Samsung’s Plasma Displays Barred From Japanese Market

Fujitsu and Samsung will slug it out in court

3 min read

In the three-electrode, surface-discharge reflection structure covered by Fujitsu’s Patent No. 2845183, address electrodes run under and parallel with alternating red, green, and blue phosphor channels.
Fujitsu 183: In the three-electrode, surface-discharge reflection structure covered by Fujitsu’s Patent No. 2845183, address electrodes run under and parallel with alternating red, green, and blue phosphor channels, while pairs of transparent display discharge-sustain electrodes embedded in a transparent front substrate run at right angles across the channels. A voltage is applied to pairs of selected display electrodes on the grid, prompting gas to discharge and emit ultraviolet light, which causes the phosphor to emit visible light.
Illustration: Bryan Christie; Source: Fujitsu

With global sales of large television sets soaring, competition among manufacturers of the largest TV screens—plasma display panels (PDPs)—is moving beyond the marketplace and into the courthouse and customs office. On 21 April, Japan’s customs authorities imposed a temporary import ban on PDPs manufactured by South Korea’s Samsung SDI Co., the display manufacturing unit of the country’s leading electronics company. The action came after Fujitsu Ltd., Japan’s top computer and communications firm, had sought an administrative injunction against the products, alleging that Samsung was infringing on its patents.

The following day, Samsung filed a lawsuit in Tokyo District Court seeking to nullify Fujitsu’s claims and requested that Japan’s Patent Office do the same. Mean-while, in Seoul, Lee Hee-beom, South Korea’s Commerce, Industry, and Energy Minister, summoned the Japanese ambassador to a meeting and demanded that Japan’s customs authorities halt their “unilateral” action.

This series of tit-for-tat moves followed an earlier flurry of lawsuits by both companies and represented a distinct escalation in hostilities. Though Fujitsu has a reputation, unusual in Japan, for U.S.-style litigiousness, in this case Samsung fired the first shot. Fujitsu had filed suit against Samsung on 7 April in Federal District Court in Los Angeles and against Samsung Japan in Tokyo District Court, alleging infringements of its PDP patents. But that action came after Samsung had earlier filed its own lawsuit in the same Los Angeles court used by Fujitsu, disputing Fujitsu’s patent claims.

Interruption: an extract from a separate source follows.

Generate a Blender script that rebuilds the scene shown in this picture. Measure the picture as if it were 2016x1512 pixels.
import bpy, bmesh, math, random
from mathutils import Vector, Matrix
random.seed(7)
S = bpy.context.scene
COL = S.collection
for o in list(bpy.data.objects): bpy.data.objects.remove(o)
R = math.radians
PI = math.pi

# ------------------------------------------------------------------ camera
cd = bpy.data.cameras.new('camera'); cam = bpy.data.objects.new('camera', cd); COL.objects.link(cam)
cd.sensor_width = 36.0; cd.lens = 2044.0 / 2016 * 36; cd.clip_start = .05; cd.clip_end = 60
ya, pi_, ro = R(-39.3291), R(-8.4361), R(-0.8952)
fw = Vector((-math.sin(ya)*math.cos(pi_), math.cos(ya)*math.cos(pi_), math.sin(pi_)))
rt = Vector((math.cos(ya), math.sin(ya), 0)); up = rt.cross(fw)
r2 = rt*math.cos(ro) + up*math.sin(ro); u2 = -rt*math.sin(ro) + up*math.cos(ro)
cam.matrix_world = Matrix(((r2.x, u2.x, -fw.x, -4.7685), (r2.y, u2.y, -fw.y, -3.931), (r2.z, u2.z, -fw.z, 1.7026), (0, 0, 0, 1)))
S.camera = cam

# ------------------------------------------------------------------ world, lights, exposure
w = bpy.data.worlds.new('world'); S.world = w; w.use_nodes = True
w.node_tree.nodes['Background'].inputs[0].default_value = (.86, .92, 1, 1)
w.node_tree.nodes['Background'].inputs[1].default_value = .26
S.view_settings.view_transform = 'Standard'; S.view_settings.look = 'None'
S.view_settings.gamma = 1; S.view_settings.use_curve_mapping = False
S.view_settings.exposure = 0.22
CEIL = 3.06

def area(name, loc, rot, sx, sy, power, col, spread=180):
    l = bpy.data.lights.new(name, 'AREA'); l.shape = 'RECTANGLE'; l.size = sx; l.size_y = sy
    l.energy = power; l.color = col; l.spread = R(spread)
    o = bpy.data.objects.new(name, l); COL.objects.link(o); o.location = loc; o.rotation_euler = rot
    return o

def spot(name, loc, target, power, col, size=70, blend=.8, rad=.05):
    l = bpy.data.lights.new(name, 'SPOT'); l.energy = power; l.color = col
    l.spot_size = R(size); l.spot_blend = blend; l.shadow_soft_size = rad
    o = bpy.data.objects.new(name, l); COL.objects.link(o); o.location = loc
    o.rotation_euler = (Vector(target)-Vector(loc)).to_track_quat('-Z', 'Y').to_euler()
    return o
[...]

Fujitsu invented the PDP in the 1970s and has built a portfolio of over 800 patents to protect its intellectual property. Its suit filed in Tokyo concerns Japanese Patent No. 2845183 (dubbed 183), which covers one of Fujitsu's most fundamental PDP patents, the basic structure of the plasma discharge operation [see diagram, "Fujitsu 183"].

A PDP is made up of two glass substrates enclosing a mixture of neon and xenon gases, and a crisscrossing grid of discharge and address electrodes. The address electrodes run under and parallel with ribbed channels coated with red, blue, or green phosphor, while pairs of discharge-sustain electrodes cross the phosphor channels at right angles. Voltage is applied to a pair of discharge electrodes and an address electrode at a selected intersection on the grid. The voltage between the top and bottom electrodes prompts xenon and neon gas to discharge and emit ultraviolet light, which causes the phosphor to emit visible light.

This design, which uses a transparent upper glass substrate and transparent display electrodes, is known as the three-electrode surface discharge reflection structure and is covered by Fujitsu’s patent 183. It improves on earlier Fujitsu designs that used pairs of electrodes facing each other, one on each glass substrate, which prompted a discharge through the phosphor, damaging it; another design had the visible light produced pass through the phosphor, reducing brightness.

“This 183 Japanese patent is one of the most fundamental [PDP] patents,” Masanobu Katoh, president of Fujitsu’s Intellectual Property Group, told IEEE Spectrum in Tokyo. “And in our understanding, everybody who manufactures plasma displays in the world uses this technology.”

Katoh says Fujitsu has contracts with PDP manufacturers Matsushita Electric Industrial Co., in Osaka, and Pioneer Corp., in Tokyo, concerning its PDP intellectual property, and is holding negotiations with LG Philips LCD Co. in Seoul. He adds that it was when talks broke down with Samsung after two years of negotiations that Fujitsu turned to the courts.

Driven by growing worldwide consumer interest in large TVs, twice as many PDPs—1.78 million units—were shipped in 2003 as in the previous year, according to market researcher DisplaySearch, in Austin, Texas. Fujitsu Hitachi Plasma Display Ltd. (FHP) ranked first, with a 24 percent market share, followed by Samsung, with 20 percent, a dramatic rise from Samsung’s sixth-place 2002 rank.